¿Recuerda usted algo del 27 de julio de 2001? Yo le puedo decir que sí, que era un día soleado en Bogotá, que hervía de gente armada de banderas el estadio El Campín y que ese día fuimos felices como nunca. Ese día el 'mono' se llevó hasta las nubes, temeroso de perderse el día más glorioso del fútbol colombiano en su historia: el día que se coronó campeón de la Copa América.

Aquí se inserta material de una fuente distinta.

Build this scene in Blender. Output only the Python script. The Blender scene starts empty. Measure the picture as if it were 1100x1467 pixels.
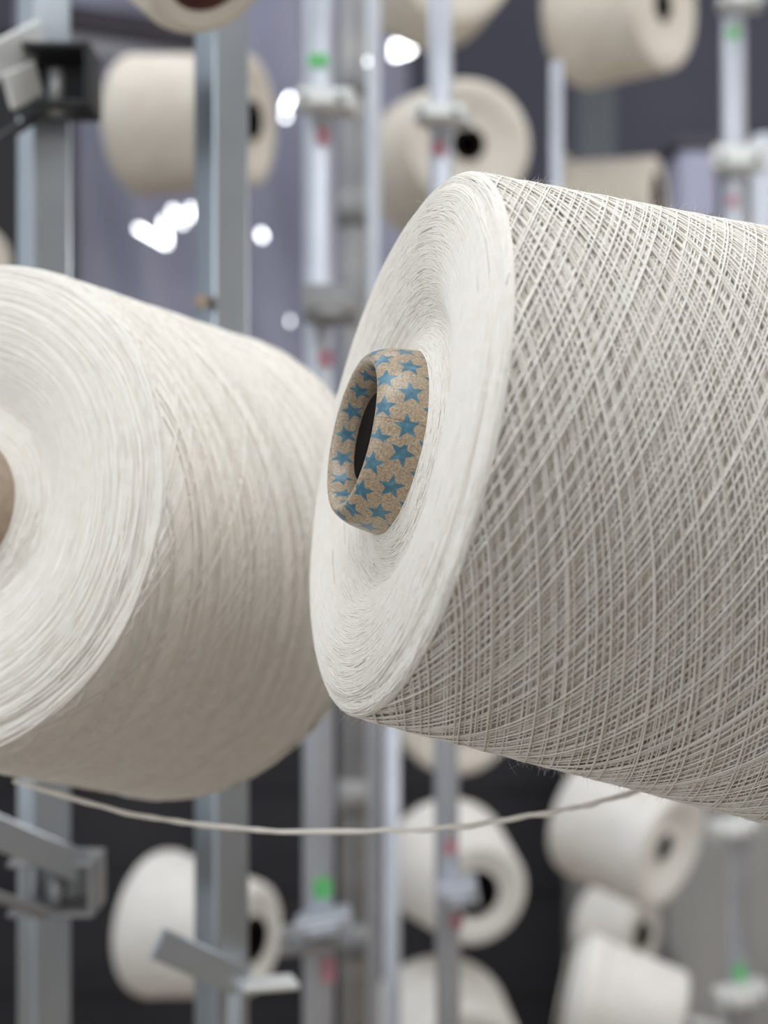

Había mucha seguridad en el estadio pero también mucha euforia. Tal vez por eso para la fuerza pública fue imposible controlar el ingreso, que fue muy superior al aforo del escenario. Eso podía sentirse en las propias graderías, donde había de a dos personas por silla en muchas de las tribunas y la gente se abría espacio, sin tener opción de sentarse, hasta en las escaleras.
Pero donde quedó más claro fue en la llamada 'tribuna de prensa'. Varios de los que llegamos con nuestros computadores bajo el brazo no logramos sacar de los escritorios a hinchas, con niños y niñas, que estaban ocupando nuestros lugares, y fue así como acabamos trabajando en medio de la gente, entre platos de lechona y vasos de cerveza, de los que intentábamos proteger -en vano- nuestras pantallas.

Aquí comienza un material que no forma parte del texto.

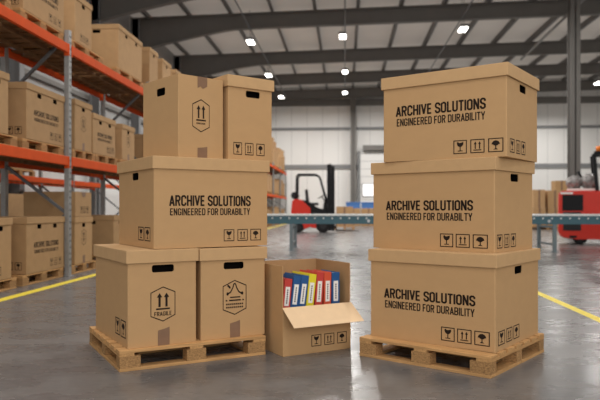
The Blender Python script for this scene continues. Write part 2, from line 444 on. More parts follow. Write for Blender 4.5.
body = carton(r, a, b, h, [hole('front', a*1.1, h, .13)])
f = face_tf('front', a, b)
symbols([(.11*a,.19*a),(.37*a,.19*a),(.63*a,.19*a)], .045, .095, f, body)

# ---- pallets
def pallet_tree(name, label, cat, a, b, h, loc, rz, group=None, detailed=True):
    r = thing(name, label, cat, loc, rz, group); t = .02; bw = .10
    n = 7; w = b/n*.80
    for i in range(n):
        y = -b/2+w/2+(b-w)*i/(n-1)
        MB().box(-a/2, a/2, y-w/2, y+w/2, h-t, h, M['wood'], bev=.002).build('deck_board', M['wood'], r)
    for i in range(3):
        x = -a/2+bw/2+(a-bw)*i/2
        MB().box(x-bw/2, x+bw/2, -b/2+.001, b/2-.001, h-2*t, h-t-.0005, M['woody']).build('stringer_board', M['woody'], r)
        for j in range(3):
            y = -b/2+bw/2+(b-bw)*j/2; W = .145
            xb = -a/2+W/2+(a-W)*i/2
            MB().box(xb-W/2+.002, xb+W/2-.002, y-bw/2+.002, y+bw/2-.002, t+.0005, h-2*t-.0005, M['block']).build('block', M['block'], r)
    for j in range(3):
        y = -b/2+bw/2+(b-bw)*j/2
        MB().box(-a/2, a/2, y-bw/2, y+bw/2, 0, t, M['wood'], bev=.002).build('base_board', M['wood'], r)
    for i in (0, 2):
        x = -a/2+bw/2+(a-bw)*i/2
        for y0, y1 in ((-b/2+bw+.001, -bw/2-.001), (bw/2+.001, b/2-bw-.001)):
            MB().box(x-bw/2, x+bw/2, y0, y1, 0, t, M['woody']).build('base_board', M['woody'], r)
    return r
def place_pallet(label, near, yaw, side, a, b):
    th = R(yaw); u = (math.cos(th), math.sin(th)); v = (-math.sin(th), math.cos(th)); sg = 1 if side == 'R' else -1
    X = near[0]+sg*a/2*u[0]+b/2*v[0]; Y = near[1]+sg*a/2*u[1]+b/2*v[1]
    return pallet_tree('wooden_pallet', label, 'pallet', a, b, PH, (*world(X, Y), 0), th+ALPHA, 'pallets under the two big stacks')
place_pallet('wooden pallet on the floor under the stack of three large archive boxes', (1.226,4.118), -39.54, 'L', 1.017, 1.008)
place_pallet('wooden pallet on the floor under the five-box stack with hexagon marks', (-1.207,4.280), 28.97, 'R', 1.085, 1.030)

# ---- open box with its front flap folded down
a, b, h, zf, t = .604, .52, .669, .356, .006
r = place_box('open kraft box on the floor full of ring binders, front flap folded down', (-.126,4.723), 29.84, 'R', a, b, 0, name='open_box')
def wall(name, x0, x1, y0, y1, z0, z1, m='kraft'): return MB().box(x0, x1, y0, y1, z0, z1, M[m], bev=.0015).build(name, M[m], r)
wall('bottom', -a/2, a/2, -b/2, b/2, 0, t)
fw = wall('front_wall', -a/2, a/2, -b/2, -b/2+t, t, zf)
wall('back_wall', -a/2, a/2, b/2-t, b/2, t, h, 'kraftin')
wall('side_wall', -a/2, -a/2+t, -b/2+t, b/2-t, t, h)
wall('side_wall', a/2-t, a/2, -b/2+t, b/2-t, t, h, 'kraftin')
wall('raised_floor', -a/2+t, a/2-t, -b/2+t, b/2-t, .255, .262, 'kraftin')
mb = MB(); d, e = .176, .116
mb.prism([(-b/2, zf), (-b/2-d, zf-e), (-b/2-d+.004, zf-e+.006), (-b/2+.002, zf+.006)], 'x', -a/2-.004, a/2+.004, M['flap'])
o = mb.build('flap', M['flap'], r); o['label'] = 'pale flap folded outward and down'
symbols([(.405*a,.145*a),(.595*a,.15*a),(.79*a,.145*a)], .05, .088, face_tf('front', a, b), fw)
# ring binders standing in it
cx, cy = r.location.x, r.location.y; rz = r.rotation_euler.z
def binder(label, s, lean, m, hh, w=.064):
    """s: foot of the spine along the box front; lean in degrees towards the right"""
    D = .27
    lx, ly = -a/2+s, -b/2+.065
    x = cx+lx*math.cos(rz)-ly*math.sin(rz); y = cy+lx*math.sin(rz)+ly*math.cos(rz)
    o = thing('ring_binder', label, 'binder', (x, y, .264+w*math.sin(R(lean))), rz, 'ring binders in the open box')
    o.rotation_euler = (0, R(lean), rz)
    mb = MB(); c = .003
    mb.box(0, w, 0, c, 0, hh, M[m], bev=.001); mb.box(0, c, c, D, 0, hh, M[m], bev=.001); mb.box(w-c, w, c, D, 0, hh, M[m], bev=.001)
    mb.build('cover', M[m], o)
    MB().box(c+.004, w-c-.012, .02, D-.015, .006, hh-.018, M['pages']).build('page_block', M['pages'], o)
    mb = MB(); x0, x1 = w*.2, w*.8; z0, z1 = hh*.32, hh*.80
    mb.box(x0, x1, -.0012, -.0002, z0, z1, M['paper'])
    for i in range(7):
        z = z0+(z1-z0)*(.12+.11*i); mb.box(w*.42, w*.58, -.0016, -.0013, z, z+.012, M['print'])
    q = mb.build('spine_label', M['paper'], o); q['label'] = 'white spine label with small print'
    return o
binder('red ring binder leaning at the end against the box side wall', .022, 6.0, 'bred', .30)
binder('blue ring binder standing between the leaning red binder and another blue one', .089, 7.5, 'bblue', .318)
binder('blue ring binder leaning next to the yellow one', .155, 8.0, 'bblue', .318)
binder('yellow ring binder, the only yellow one in the open box', .228, 7.0, 'byel', .325)
binder('red ring binder leaning next to the yellow one', .309, 4.5, 'bred', .335)
binder('orange-red ring binder standing upright before the last blue one', .396, 1.0, 'bred2', .335)
binder('blue ring binder standing upright at the end, apart from other blue ones', .472, 0, 'bblue', .33, .07)

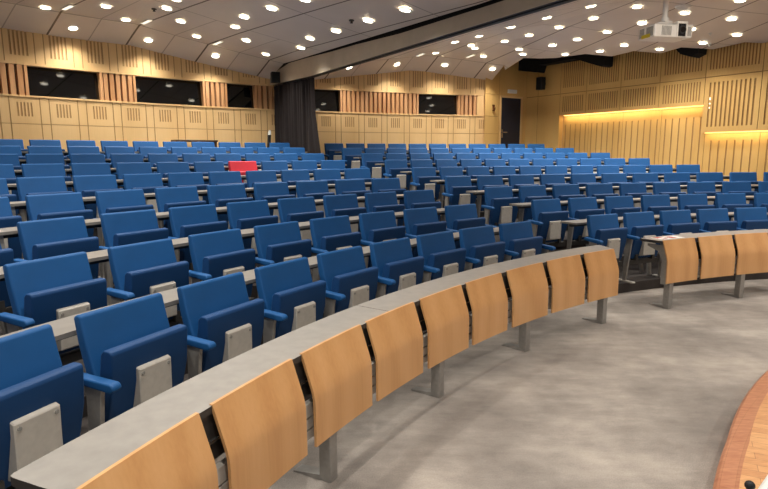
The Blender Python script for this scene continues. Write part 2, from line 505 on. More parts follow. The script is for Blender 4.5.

El partido era cerradísimo, México era ese invitado de última hora que lo tenía todo para dañar la fiesta, había dejado en el camino a Chile (2-0) y a Uruguay (2-1), nada menos, y en cambio el equipo de Maturana había enfrentado a Perú en octavos (3-0) y a Honduras (2-0), rivales más asequibles. De hecho, el primer tiempo se fue en más precauciones defensivas de parte del dueño de casa.
Pero llegó el minuto 64. México cedió un tiro libre y tomó la pelota Iván López, su centro fue perfecto a la cabeza de Iván Ramiro Córdoba, uno de los más bajitos -pero también los de mejor récord de salto- en el área del sector sur, el estadio entero aguantó un instante el aliento y entonces un grito lo silenció todo.

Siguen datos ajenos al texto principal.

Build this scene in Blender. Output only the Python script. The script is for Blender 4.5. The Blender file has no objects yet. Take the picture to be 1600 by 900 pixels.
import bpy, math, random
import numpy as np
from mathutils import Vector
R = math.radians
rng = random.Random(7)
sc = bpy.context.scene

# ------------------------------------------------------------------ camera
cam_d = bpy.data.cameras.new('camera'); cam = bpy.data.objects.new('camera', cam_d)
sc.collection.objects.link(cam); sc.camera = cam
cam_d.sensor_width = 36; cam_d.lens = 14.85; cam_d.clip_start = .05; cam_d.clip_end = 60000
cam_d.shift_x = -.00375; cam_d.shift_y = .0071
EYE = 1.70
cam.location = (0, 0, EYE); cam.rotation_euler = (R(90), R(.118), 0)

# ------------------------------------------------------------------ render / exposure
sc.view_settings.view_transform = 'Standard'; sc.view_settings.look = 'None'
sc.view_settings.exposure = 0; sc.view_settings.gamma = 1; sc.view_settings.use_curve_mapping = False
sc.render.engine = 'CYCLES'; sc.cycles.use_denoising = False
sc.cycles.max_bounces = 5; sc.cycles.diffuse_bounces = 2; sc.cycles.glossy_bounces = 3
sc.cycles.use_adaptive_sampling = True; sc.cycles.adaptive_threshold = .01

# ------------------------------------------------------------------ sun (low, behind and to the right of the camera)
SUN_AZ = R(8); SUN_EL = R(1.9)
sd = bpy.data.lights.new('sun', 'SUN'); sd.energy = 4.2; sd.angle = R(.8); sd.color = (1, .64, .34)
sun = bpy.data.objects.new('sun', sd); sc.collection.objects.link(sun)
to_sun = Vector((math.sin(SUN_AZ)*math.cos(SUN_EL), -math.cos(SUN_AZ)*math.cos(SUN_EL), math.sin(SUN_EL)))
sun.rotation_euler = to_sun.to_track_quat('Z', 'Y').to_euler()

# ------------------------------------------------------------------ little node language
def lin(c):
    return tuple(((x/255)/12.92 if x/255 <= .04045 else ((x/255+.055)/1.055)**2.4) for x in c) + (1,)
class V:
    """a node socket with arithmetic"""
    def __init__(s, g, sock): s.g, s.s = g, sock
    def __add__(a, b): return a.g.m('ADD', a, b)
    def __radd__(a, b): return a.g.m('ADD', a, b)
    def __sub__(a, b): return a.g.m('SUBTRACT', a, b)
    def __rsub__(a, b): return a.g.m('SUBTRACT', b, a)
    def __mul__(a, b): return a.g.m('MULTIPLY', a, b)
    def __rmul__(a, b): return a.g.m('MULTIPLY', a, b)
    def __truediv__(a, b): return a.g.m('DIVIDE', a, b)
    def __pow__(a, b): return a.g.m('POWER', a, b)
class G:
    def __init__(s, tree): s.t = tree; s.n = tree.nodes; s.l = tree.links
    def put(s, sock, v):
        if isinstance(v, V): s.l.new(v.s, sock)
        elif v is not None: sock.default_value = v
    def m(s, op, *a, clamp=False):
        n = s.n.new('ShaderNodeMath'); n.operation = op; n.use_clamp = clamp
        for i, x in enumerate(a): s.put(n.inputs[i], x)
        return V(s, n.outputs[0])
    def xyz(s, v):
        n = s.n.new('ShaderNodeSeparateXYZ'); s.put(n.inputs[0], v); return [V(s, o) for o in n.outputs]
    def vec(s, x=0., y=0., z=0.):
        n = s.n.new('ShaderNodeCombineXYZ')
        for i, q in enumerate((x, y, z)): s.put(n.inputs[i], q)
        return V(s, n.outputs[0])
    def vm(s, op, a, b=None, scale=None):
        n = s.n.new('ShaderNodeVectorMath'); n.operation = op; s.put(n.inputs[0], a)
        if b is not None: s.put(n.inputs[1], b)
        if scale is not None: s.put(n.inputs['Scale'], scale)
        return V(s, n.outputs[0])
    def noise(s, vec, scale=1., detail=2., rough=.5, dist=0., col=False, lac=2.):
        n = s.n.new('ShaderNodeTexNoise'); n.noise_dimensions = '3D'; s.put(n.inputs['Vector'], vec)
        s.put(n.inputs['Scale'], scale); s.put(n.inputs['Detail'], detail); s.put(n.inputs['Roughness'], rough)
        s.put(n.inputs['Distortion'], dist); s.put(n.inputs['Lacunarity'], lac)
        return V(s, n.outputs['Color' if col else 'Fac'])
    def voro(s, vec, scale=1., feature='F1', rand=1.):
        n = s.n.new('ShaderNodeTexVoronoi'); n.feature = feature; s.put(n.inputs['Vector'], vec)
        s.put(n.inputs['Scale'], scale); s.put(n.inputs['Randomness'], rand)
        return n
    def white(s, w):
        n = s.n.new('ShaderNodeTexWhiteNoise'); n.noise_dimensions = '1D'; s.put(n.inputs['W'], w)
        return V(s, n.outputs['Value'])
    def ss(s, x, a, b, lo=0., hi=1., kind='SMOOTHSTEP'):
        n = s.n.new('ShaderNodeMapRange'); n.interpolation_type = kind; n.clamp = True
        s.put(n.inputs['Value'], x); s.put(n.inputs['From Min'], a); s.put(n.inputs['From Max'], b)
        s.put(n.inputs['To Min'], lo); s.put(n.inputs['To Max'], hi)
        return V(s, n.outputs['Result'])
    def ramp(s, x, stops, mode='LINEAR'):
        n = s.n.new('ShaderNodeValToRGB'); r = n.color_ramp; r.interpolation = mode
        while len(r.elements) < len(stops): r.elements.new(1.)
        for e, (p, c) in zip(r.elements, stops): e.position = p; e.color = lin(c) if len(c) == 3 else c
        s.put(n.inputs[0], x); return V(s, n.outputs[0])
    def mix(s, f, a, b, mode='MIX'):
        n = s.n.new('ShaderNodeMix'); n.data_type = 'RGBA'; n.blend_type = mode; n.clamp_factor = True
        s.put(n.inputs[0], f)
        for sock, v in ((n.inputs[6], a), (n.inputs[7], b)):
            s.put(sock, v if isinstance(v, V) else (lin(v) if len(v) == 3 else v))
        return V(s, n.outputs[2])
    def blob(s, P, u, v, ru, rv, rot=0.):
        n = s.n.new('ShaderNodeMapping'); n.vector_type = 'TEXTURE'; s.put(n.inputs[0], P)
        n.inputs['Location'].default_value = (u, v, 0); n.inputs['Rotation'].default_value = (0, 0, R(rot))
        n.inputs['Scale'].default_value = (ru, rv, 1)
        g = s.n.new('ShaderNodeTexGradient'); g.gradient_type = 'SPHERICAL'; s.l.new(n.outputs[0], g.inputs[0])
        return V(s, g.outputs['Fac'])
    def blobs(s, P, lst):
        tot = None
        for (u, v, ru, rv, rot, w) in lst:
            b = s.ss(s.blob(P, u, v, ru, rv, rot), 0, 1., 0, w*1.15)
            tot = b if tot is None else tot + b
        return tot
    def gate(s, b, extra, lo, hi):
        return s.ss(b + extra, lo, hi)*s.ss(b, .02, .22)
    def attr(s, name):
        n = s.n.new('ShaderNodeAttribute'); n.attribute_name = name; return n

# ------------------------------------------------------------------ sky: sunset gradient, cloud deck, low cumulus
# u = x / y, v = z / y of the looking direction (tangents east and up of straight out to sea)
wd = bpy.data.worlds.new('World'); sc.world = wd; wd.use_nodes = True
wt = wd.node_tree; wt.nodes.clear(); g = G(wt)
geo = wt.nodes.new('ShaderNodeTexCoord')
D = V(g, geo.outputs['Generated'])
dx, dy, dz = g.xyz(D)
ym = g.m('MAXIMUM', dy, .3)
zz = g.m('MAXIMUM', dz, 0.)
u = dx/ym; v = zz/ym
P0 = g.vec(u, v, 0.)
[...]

Lo poco recuerdo es un golpe en la espalda, mis rodillas raspando los bordes de dos o tres escalones hacia abajo, mi computador en el aire y mis gafas bajo los zapatos de alguien. No sé quién me ayudó a levantar y un niño, de unos 10 años, me preguntó si la pantalla quebrada era mía. Después fue todo alegría, todo sonrisas, todo pasión por el oficio: escribir sobre una pantalla llena de burbujas negras y enviar así, sin mirar, una crónica, fue un acto de fe para todos.
Volví a verlo muy tarde, sobre le madrugada, ese gol de Córdoba en casa. Sentí ganas de llorar, pero pronto supe que era el ardor de la sangre seca en mis pantalones, ahí donde las rodillas recibieron el rigor del cemento de El Campín. Guardo un par de marcas que no hice nunca el esfuerzo de ocultar. Me gusta mirarlas y pensar en esa tarde de sol picante, en los puños cerrados de Iván Ramiro, el capitán, el que parecía predestinado a esa alegría. No son tantos los que pueden contar que estuvieron ese día, justo ahí. Recordar la vida que pasa cuando eres tan feliz es una de las misiones de las cicatrices que guardas: ¡ellas cuentan tu historia por ti!